Assistant Deputy Attorney General D.A. Bellemare, head of the Federal Prosecution Service, says Jacob’s contribution to bilateral cooperation between France and Canada has been significant.
“Not only has she demystified the French system for Canadian prosecutors, (and hopefully, demystified our system for our French counterparts), she has already facilitated the development of personal relationships between Canadian and French prosecutors. This is a key achievement, as personal relations are the cornerstone of effective international cooperation.”

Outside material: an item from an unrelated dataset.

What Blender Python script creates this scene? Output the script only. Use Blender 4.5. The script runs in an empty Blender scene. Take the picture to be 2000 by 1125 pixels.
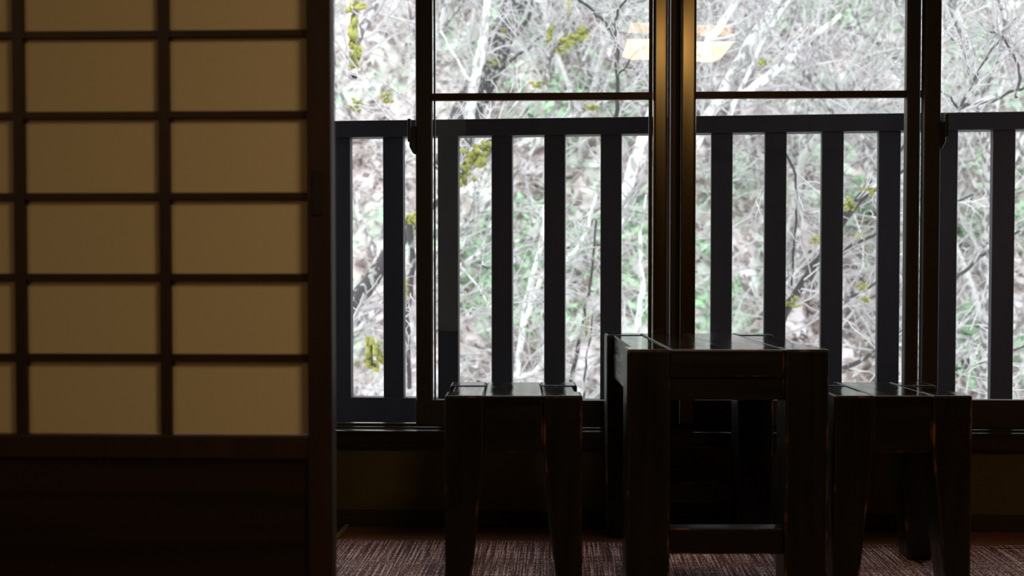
import bpy, bmesh, math, random
import numpy as np
from mathutils import Vector, Matrix
random.seed(7)
COL = bpy.context.scene.collection
SC = bpy.context.scene
PI = math.pi

# ------------------------------------------------------------ camera
F = 2500.0            # focal length in pixels of the 2000 px wide frame
E = 0.708             # eye height
PITCH = 0.0314
CY = 520 + F * math.tan(PITCH)
cam_data = bpy.data.cameras.new('camera')
cam = bpy.data.objects.new('camera', cam_data)
COL.objects.link(cam)
cam_data.sensor_width = 36.0
cam_data.lens = 36.0 * F / 2000.0
cam_data.shift_y = (CY - 562.5) / 2000.0
cam_data.clip_start = 0.05
cam_data.clip_end = 200
cam.location = (0, 0, E)
cam.rotation_euler = (PI / 2 - PITCH, 0, 0)
cam_data.dof.use_dof = True
cam_data.dof.focus_distance = 3.5
cam_data.dof.aperture_fstop = 4.2
SC.camera = cam

# ------------------------------------------------------------ sky, exposure
world = bpy.data.worlds.new('overcast_sky')
SC.world = world
world.use_nodes = True
bg = world.node_tree.nodes['Background']
bg.inputs['Color'].default_value = (0.93, 0.965, 1.0, 1)
bg.inputs['Strength'].default_value = 3.9
SC.view_settings.view_transform = 'Standard'
SC.view_settings.look = 'None'
SC.view_settings.gamma = 1.0
SC.view_settings.use_curve_mapping = False
SC.view_settings.exposure = 0.0
LAMP_POWER = 15.0

# ------------------------------------------------------------ frames and pixels
ROOM = math.radians(2.3)       # the room's window wall turns this much away from the picture plane
RAIL = math.radians(6.7)       # and the balcony railing this much


def local(px, py, n, ang=0.0):
    """point on the plane at distance n in a frame turned by ang, in that frame's coordinates"""
    u, v = (px - 1000) / F, -(py - CY) / F
    dx, dy, dz = u, math.cos(PITCH) + v * math.sin(PITCH), v * math.cos(PITCH) - math.sin(PITCH)
    lu = dx * math.cos(ang) - dy * math.sin(ang)
    ln = dx * math.sin(ang) + dy * math.cos(ang)
    t = n / ln
    return Vector((lu * t, n, E + dz * t))


def at(px, py, y):
    return local(px, py, y, 0.0)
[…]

Like all French judges, Jacob attended l’Ècole de la Magistrature after law school and has been a judge since 1983. She spent time as a civil judge, criminal judge and juge d’instruction, and two stints at the French Ministry of Foreign Affairs before her Ottawa posting.
In Canada, she spends her mornings at the French embassy and her afternoons at the Department of Justice.
She plans to travel the country, learning about the Canadian justice system and explaining the French legal world to Canadian judges, lawyers and academics.
Jacob is also able to report to French authorities on some of our hot-button legal issues, such as decriminalization of marijuana, recognition of same-sex marriage, child pornography on the Internet and reforms to youth justice laws.
The French judge says she has been received warmly everywhere she has gone in Canada—except perhaps by Ottawa’s winter.
“Canada is interesting for France not just because of judicial cooperation. It is also interesting because you have two systems of law in civil matters, which is very interesting.
“It is interesting too because it is a federal country. Because of the European Union, everything is changing in Europe in the judicial cooperation field. We are taking great steps and we are going to perhaps have one day a prosecutor for all the European countries. How you work in a confederation is very interesting for us because it can be an example to us.”